I feel like I am training for nothing as races are cancelled and postponed to the fall, to 2021. And then what? Offseason again. Unwelcome to me after an anti-climactic 2020.
And look at me now! Whining about absolute freedom to do all those things I said I would do if I weren’t so gosh darn busy with racing all the time. My garden. My sourdough, which isn’t even a new quarantine hobby (this bread thing is a lifestyle), but heck if it isn’t better than ever now. My yoga practice. I can fold in half and put my hands flat on the ground for the first time in my life. Progress of a sort!

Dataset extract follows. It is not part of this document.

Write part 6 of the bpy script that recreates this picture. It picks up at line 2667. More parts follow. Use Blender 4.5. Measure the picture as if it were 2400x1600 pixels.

We are creatures of habit. Think about that phrase. We have routines and we love them and we fall to pieces when the routines do. We are but creatures. We have habits.
Mundane Freedoms
I denounce all the media pushing change and progress down my throat during this time. But a chance to destroy old habits, establish new habits, habits that gift me a serenity through the unknown - that is something I can hold onto. Habits come from repetition and with a year wiped clean of dates and destinations, I can methodically plot my slow reluctant journeys towards understanding myself and this weird existence and all that it brings.
Here is to emptiness and small mundane freedoms and an everlasting capacity for complaining, and through the complaining, contentment.
While defending the DK200 title in 2020 has taken a pause, riding has not, as #trainingfornothing has also become riding for meditation, cycling for catharsis, or perhaps simply enjoying again the freedom of the journey itself.